La segretaria del Consiglio pastorale diocesana racconta l’annuncio del Sinodo minore da parte dell’Arcivescovo durante l’ultima sessione e spiega: «L’orizzonte che ci ha presentato è quello di una Chiesa inclusiva e nuova»
di Luisa
BOVE
La sera del 25 novembre a Triuggio, durante il tradizionale Caminetto» (un incontro di scambio tra l’Arcivescovo e i membri del Consiglio pastorale diocesano), monsignor Mario Delpini ha dato l’annuncio del nuovo Sinodo minore. A raccontarlo è Valentina Soncini, segretaria del Consiglio, delegata regionale di Azione cattolica e ora anche membro della Commissione di coordinamento del Sinodo stesso. «Sapevamo che la serata non era sulle domande libere all’Arcivescovo, ma sull’indicazione dei temi che avrebbero interessato il Consiglio nelle prossime sessioni», spiega. Poi Delpini è intervenuto dicendo che «ci teneva che questa comunicazione avvenisse nell’ambito del Consiglio e che ci fosse la capacità di mettersi in cammino insieme. Tra l’altro aveva già aperto la sessione (la prima da presidente dopo la sua nomina ad Arcivescovo), indicando l’importanza di uno stile sinodale per accompagnare il cammino di Chiesa».
Come ha spiegato i contenuti del Sinodo?
Ha annunciato il titolo “Chiesa dalle genti” precisando di non rischiare nella comunicazione di ridurre o fraintendere il tema con l’attenzione alla Pastorale per i migranti. L’orizzonte che ci ha presentato è invece quello di una Chiesa inclusiva e nuova, capace di accogliere e di essere edificata dai credenti che vengono da tutte le parti del mondo. Sarà una Chiesa in cammino che si incarna in Milano, cattolica, casa di comunione per la fede di chi arriva da altri Paesi. Questo chiede a tutti di compiere dei passi insieme. Non è un modello di assimilazione né di concessione, piuttosto è l’invito a un cammino in cui tutti impareremo gli uni dagli altri. E sarà una Chiesa nuova.

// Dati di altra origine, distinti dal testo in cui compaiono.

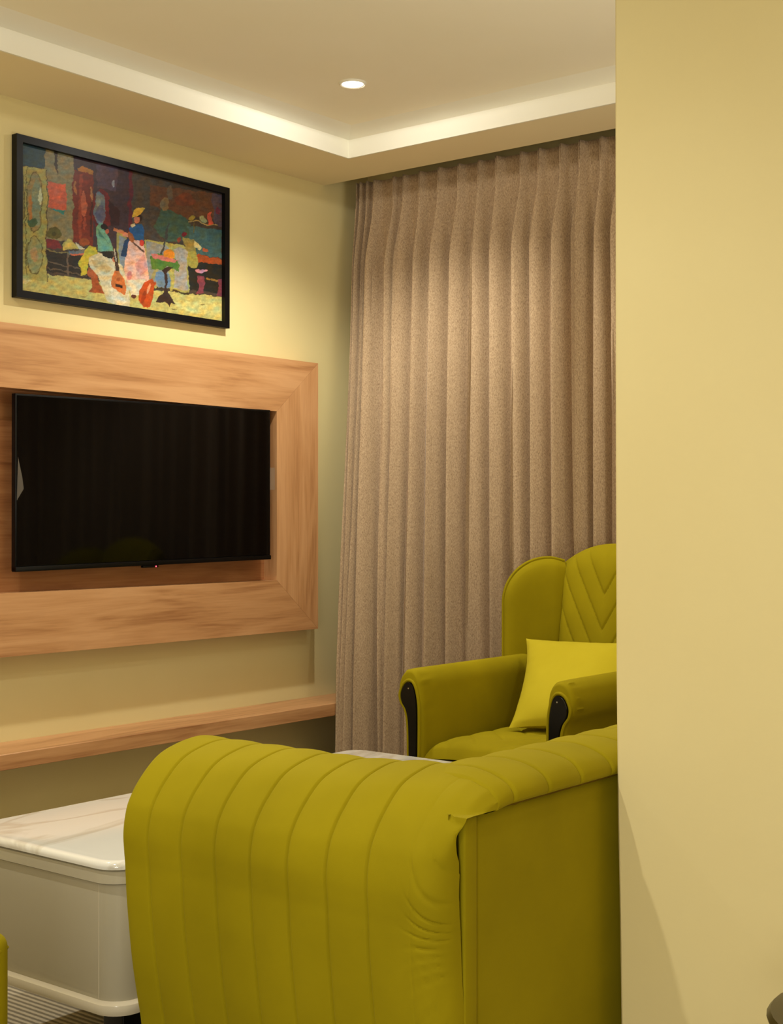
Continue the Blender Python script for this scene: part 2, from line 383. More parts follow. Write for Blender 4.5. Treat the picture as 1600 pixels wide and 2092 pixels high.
ART = [
 ([(147, 150), (1472, 470), (1468, 1332), (147, 1152)], (74, 62, 52)),
 ([(320, 190), (510, 236), (505, 830), (320, 800)], (138, 130, 96)),
 ([(147, 150), (320, 190), (318, 322), (147, 300)], (50, 74, 82)),
 ([(505, 235), (865, 322), (865, 850), (505, 830)], (66, 48, 56)),
 ([(650, 280), (790, 310), (780, 470), (660, 450)], (86, 64, 78)),
 ([(865, 322), (1130, 386), (1080, 800), (865, 780)], (76, 66, 58)),
 ([(1000, 420), (1472, 480), (1472, 640), (1230, 640), (1000, 560)], (100, 66, 46)),
 ([(1090, 560), (1240, 640), (1300, 790), (1100, 800), (1020, 700)], (66, 88, 72)),
 ([(1240, 690), (1470, 720), (1468, 900), (1290, 880)], (70, 98, 96)),
 ([(1400, 470), (1472, 480), (1470, 700), (1420, 690)], (84, 70, 78)),
 (ell(1100, 545, 34, 40), (120, 104, 78)),
 (ell(1130, 470, 20, 50), (98, 84, 70)),
 (ell(1230, 520, 70, 45), (112, 60, 40)), (ell(1330, 500, 60, 30, 20), (92, 62, 42)), (ell(1440, 590, 16, 24), (120, 50, 58)),
 (ell(760, 420, 10, 24), (150, 150, 160)),
 (line(872, 335, 872, 760, 24), (96, 34, 46)),
 ([(147, 1000), (330, 1030), (600, 1060), (900, 1120), (1255, 1140), (1468, 1160), (1468, 1332), (147, 1152)], (192, 180, 106)),
 ([(147, 1052), (240, 1068), (200, 1090), (147, 1090)], (214, 206, 150)),
 ([(1150, 1190), (1468, 1200), (1468, 1290), (1180, 1250)], (206, 196, 122)),
 (ell(575, 1170, 20, 5), (140, 120, 60)), (ell(1150, 1252, 22, 4, 20), (120, 105, 60)), (ell(1340, 1215, 16, 4), (140, 125, 70)),
 # red cupboard / column
 ([(505, 330), (635, 360), (632, 840), (500, 815)], (118, 44, 26)),
 (line(550, 360, 548, 800, 20), (150, 62, 34)), (line(622, 450, 618, 780, 12), (80, 28, 20)),
 (ell(572, 560, 18, 90), (186, 96, 66)), (ell(578, 690, 12, 40), (160, 70, 44)),
 ([(525, 315), (560, 300), (600, 320), (632, 345), (628, 362), (525, 335)], (176, 118, 44)),
 (ell(520, 450, 7, 45), (170, 110, 60)), (ell(622, 490, 7, 48), (176, 120, 76)),
 (ell(575, 815, 34, 26), (146, 76, 34)),
 # arched mirror
 (ell(690, 600, 66, 140), (112, 32, 34)), ([(624, 600), (756, 600), (750, 700), (640, 690)], (100, 30, 30)),
 ([(740, 520), (800, 600), (800, 700), (745, 700)], (56, 26, 28)),
 (ell(676, 585, 42, 108), (112, 122, 130)), (ell(680, 620, 36, 56), (90, 92, 120)), (ell(660, 545, 18, 26), (140, 146, 134)),
 # left folding screen
 ([(147, 305), (205, 316), (335, 328), (333, 1090), (147, 1035)], (168, 160, 88)),
 (line(200, 318, 198, 1040, 5), (90, 84, 40)),
 (ell(253, 552, 54, 206), (110, 98, 46)), (ell(253, 552, 48, 198), (150, 132, 84)), (ell(262, 560, 34, 160), (128, 140, 112)),
 (ell(288, 510, 12, 60), (200, 204, 166)), (ell(238, 690, 26, 34), (70, 96, 60)), (ell(225, 590, 14, 90), (176, 120, 56)),
 (ell(254, 908, 54, 130), (104, 94, 44)), (ell(254, 908, 48, 122), (146, 146, 96)), (ell(250, 900, 26, 50), (168, 140, 96)),
 (ell(166, 540, 22, 200), (108, 98, 44)), (ell(164, 545, 16, 186), (140, 134, 72)), (ell(163, 880, 20, 100), (132, 126, 66)),
 (line(334, 330, 333, 1090, 5), (80, 60, 40)),
 # things on the grey wall
 ([(340, 415), (456, 430), (458, 606), (340, 590)], (208, 100, 72)), ([(352, 592), (446, 608), (440, 636)], (50, 130, 136)),
 (line(385, 200, 405, 370, 26, 3), (62, 50, 36)), (ell(378, 760, 44, 44), (92, 88, 36)), (ell(378, 760, 16, 16), (70, 68, 28)),
 # long bench
 ([(335, 868), (600, 900), (600, 1052), (335, 1008)], (44, 38, 32)), (line(335, 872, 560, 898, 8), (130, 116, 70)),
 (line(335, 948, 590, 1000, 8), (96, 84, 70)), (line(335, 985, 590, 1036, 8), (98, 84, 66)), (line(470, 890, 470, 1040, 14), (98, 84, 72)),
 ([(335, 800), (400, 815), (420, 850), (350, 866), (335, 860)], (124, 42, 44)),
 ([(425, 840), (480, 796), (520, 830), (560, 850), (440, 866)], (196, 178, 92)), ([(515, 815), (580, 858), (540, 860)], (214, 208, 180)),
 ([(470, 868), (580, 862), (590, 880), (480, 890)], (110, 116, 120)), ([(480, 884), (570, 884), (560, 904), (490, 898)], (206, 110, 76)),
 # right folding screen
 ([(785, 735), (820, 728), (850, 780), (850, 1010), (785, 980)], (160, 150, 84)),
 ([(800, 760), (850, 790), (850, 1060), (820, 1060), (798, 900)], (128, 138, 144)),
 ([(965, 790), (1060, 800), (1140, 812), (1250, 830), (1252, 1145), (1030, 1108), (965, 1060)], (166, 158, 88)),
 ([(975, 800), (1050, 812), (1128, 840), (1128, 1120), (1035, 1098), (985, 1040)], (140, 140, 132)),
 ([(1030, 1000), (1128, 1010), (1128, 1110), (1040, 1095)], (104, 128, 150)),
 ([(1155, 850), (1200, 838), (1240, 850), (1240, 1120), (1155, 1105)], (160, 152, 140)),
 (line(1035, 1106, 1250, 1140, 12), (70, 56, 34)), (line(1140, 815, 1140, 1130, 10), (176, 162, 84)),
 # man bent over a table at the back, right
 ([(1290, 880), (1468, 905), (1468, 945), (1290, 925)], (164, 78, 38)), ([(1255, 925), (1468, 945), (1468, 1140), (1255, 1110)], (42, 40, 34)),
 (ell(1275, 900, 36, 76), (158, 150, 72)), ([(1215, 770), (1285, 780), (1300, 860), (1230, 860)], (146, 128, 66)),
 ([(1285, 790), (1345, 840), (1330, 862), (1290, 840)], (196, 186, 130)), (ell(1362, 856, 20, 11), (170, 92, 60)),
 (ell(1226, 750, 17, 15), (116, 34, 44)), (ell(1190, 788, 17, 18), (130, 62, 46)),
 (ell(1330, 990, 42, 13), (196, 130, 140)), ([(1312, 1020), (1350, 1020), (1352, 1140), (1368, 1140), (1296, 1140), (1318, 1100)], (128, 62, 70)),
 ([(1440, 1040), (1468, 1040), (1468, 1155), (1436, 1150)], (120, 58, 66)), (line(1360, 1035, 1440, 1055, 12), (150, 110, 50)),
 # wall shelf with pots
 (line(1246, 655, 1440, 688, 8), (170, 148, 92)), (ell(1268, 636, 24, 16), (150, 128, 52)), (ell(1345, 646, 26, 18), (150, 156, 116)),
 ([(1372, 675), (1380, 600), (1392, 600), (1408, 680)], (196, 86, 64)), (line(1280, 670, 1278, 730, 5), (110, 98, 40)),
 # seated figure in white with a pale green shawl
 ([(596, 975), (652, 1000), (668, 1080), (716, 1156), (600, 1144), (626, 1110), (612, 1040)], (158, 80, 38)),
 (ell(622, 1020, 30, 30), (172, 92, 52)),
 ([(590, 905), (660, 880), (745, 905), (815, 960), (850, 1040), (872, 1180), (866, 1240), (790, 1232), (720, 1200), (700, 1140), (660, 1030), (610, 975)], (206, 196, 160)),
 ([(620, 930), (700, 940), (760, 990), (720, 1020), (640, 980)], (190, 172, 124)),
 ([(740, 1060), (800, 1160), (850, 1200), (820, 1230), (750, 1180)], (220, 212, 184)),
 ([(570, 875), (612, 836), (650, 846), (662, 888), (606, 915), (590, 1022), (560, 1030), (536, 960)], (196, 184, 58)),
 ([(680, 872), (750, 872), (770, 925), (700, 905)], (36, 34, 26)),
 ([(650, 712), (676, 682), (706, 690), (716, 740), (752, 820), (764, 868), (662, 874), (660, 800)], (112, 166, 142)),
 ([(664, 720), (690, 760), (744, 840), (720, 800), (672, 770)], (70, 128, 114)),
 (ell(704, 708, 24, 20, 30), (28, 22, 18)), (ell(722, 738, 13, 17), (180, 96, 72)), (ell(772, 925, 16, 18), (190, 112, 74)),
 # standing figure in pink with a blue shawl and straw hat
 ([(850, 800), (950, 790), (978, 900), (992, 1045), (950, 1150), (880, 1165), (852, 1080), (832, 985)], (222, 176, 158)),
 ([(858, 1060), (975, 1050), (930, 1158), (885, 1168), (860, 1110)], (216, 202, 170)),
 ([(900, 960), (960, 880), (986, 990), (940, 1030)], (214, 150, 138)), (ell(868, 1030, 16, 30), (206, 130, 124)),
 ([(862, 720), (890, 688), (950, 684), (962, 720), (958, 800), (905, 790), (880, 760)], (36, 84, 132)),
 ([(835, 800), (866, 780), (846, 906), (810, 902)], (34, 62, 100)), (line(880, 700, 905, 690, 18), (206, 196, 162)),
 (ell(946, 812, 15, 24), (206, 64, 50)), (ell(926, 640, 28, 28), (48, 30, 22)), (ell(917, 655, 19, 25), (196, 116, 84)),
 ([(880, 628), (896, 594), (930, 584), (968, 576), (962, 602), (888, 642)], (214, 170, 58)),
 (ell(896, 1168, 18, 14), (96, 48, 34)),
 ([(820, 735), (862, 748), (855, 775), (825, 768)], (206, 130, 100)), (line(765, 722, 830, 745, 20), (196, 124, 84)),
 (ell(876, 775, 17, 38, -22), (150, 88, 46)), (line(888, 808, 965, 876, 10), (90, 64, 52)),
 # lutes
 (line(775, 860, 790, 1000, 24, 22), (70, 52, 40)), (line(770, 850, 782, 940, 6), (190, 180, 160)),
 ([(772, 1000), (800, 1000), (838, 1060), (848, 1130), (840, 1160), (790, 1135), (752, 1105), (750, 1050)], (202, 112, 54)),
 ([(778, 1084), (826, 1098), (824, 1116), (776, 1102)], (52, 32, 22)), (ell(795, 1055, 11, 12), (160, 82, 38)),
 (line(1122, 676, 1062, 960, 12, 18), (66, 66, 62)), (line(1060, 945, 1015, 1050, 18, 26), (150, 140, 90)),
 # pedestal table with green cloth and fruit
 ([(1000, 900), (1060, 880), (1160, 905), (1195, 950), (1180, 1000), (1120, 965), (1070, 990), (1010, 985)], (84, 118, 48)),
 ([(1010, 880), (1100, 895), (1180, 915), (1150, 935), (1020, 912)], (196, 112, 100)), (ell(1122, 882, 32, 26), (218, 134, 38)),
 ([(1072, 985), (1160, 962), (1112, 1010), (1108, 1100), (1118, 1140), (1160, 1195), (1165, 1208), (1130, 1200), (1118, 1230), (1100, 1200), (1045, 1205), (1050, 1180), (1085, 1140), (1095, 1080), (1092, 1010)], (58, 42, 36)),
 ([(1012, 1045), (1030, 1080), (1020, 1180), (1000, 1235), (960, 1238), (925, 1195), (930, 1130), (965, 1070)], (184, 76, 28)),
 (ell(992, 1115, 9, 38, 12), (222, 150, 108)), (ell(960, 1170, 14, 44, 14), (160, 60, 22)),
]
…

Qual è stata la vostra reazione?
C’è stato un lungo applauso. Abbiamo intuito che c’era una dimensione nuova e coraggiosa alla quale l’Arcivescovo ci stava chiamando. Ci sono stati alcuni interventi, come quello di Giorgio Del Zanna della Comunità di Sant’Egidio, che ha subito sottolineato la bellezza e l’importanza di questa scelta. Poi in modo commovente hanno parlato i due stranieri membri del Consiglio diocesano, Bahati e Gomez. Quest’ultimo (latinoamericano, padre di famiglia che prenderà la cittadinanza a gennaio e vive qui da quasi 18 anni) ha detto che attendeva da tempo che ci fosse un’apertura così accogliente, ma anche responsabilizzante da parte della sua comunità. Ha spiegato della fatica di educare alla fede i suoi figli e della necessità di trovare un luogo capace di accompagnarlo in questo. Poi è andato ad abbracciare l’Arcivescovo in segno di gratitudine.
Altri interventi?
Ci sono stati sull’importanza e l’urgenza di questa scelta rispetto a contesti di vita quotidiana già molto avanzati. Quasi a dire che la Chiesa finalmente impugna questo tema perché nelle catechesi, nella scuole, nei quartieri e nei luoghi di lavoro questa mescolanza c’è già.
Come vive questo suo coinvolgimento diretto nella Commissione sinodale?
Mi ha stupito essere coinvolta perché non ho una competenza specifica. Mi trovo a far parte di un’avventura importante e bella del nostro tempo e che condivido volentieri con la mia Chiesa locale. Ne faccio parte perché i sinodali – mi hanno spiegato – saranno i membri dei Consigli presbiterale e pastorale, quindi avere all’interno della Commissione due segretari è un modo per tenere compatto il cammino del Sinodo minore. È un servizio al buon funzionamento di questa, pur leggera, macchina sinodale. Sarà molto impegnativo, ma spero che rimanga l’entusiasmo che ho sentito e condiviso in Consiglio. Ci metteremo subito al lavoro, ci sono già due sessioni fissate prima di Natale, quindi l’orizzonte temporale nelle intenzioni dell’Arcivescovo è meno di un anno, quando ci sarà la consegna delle nuove costituzioni che dovranno orientare il cammino della Chiesa».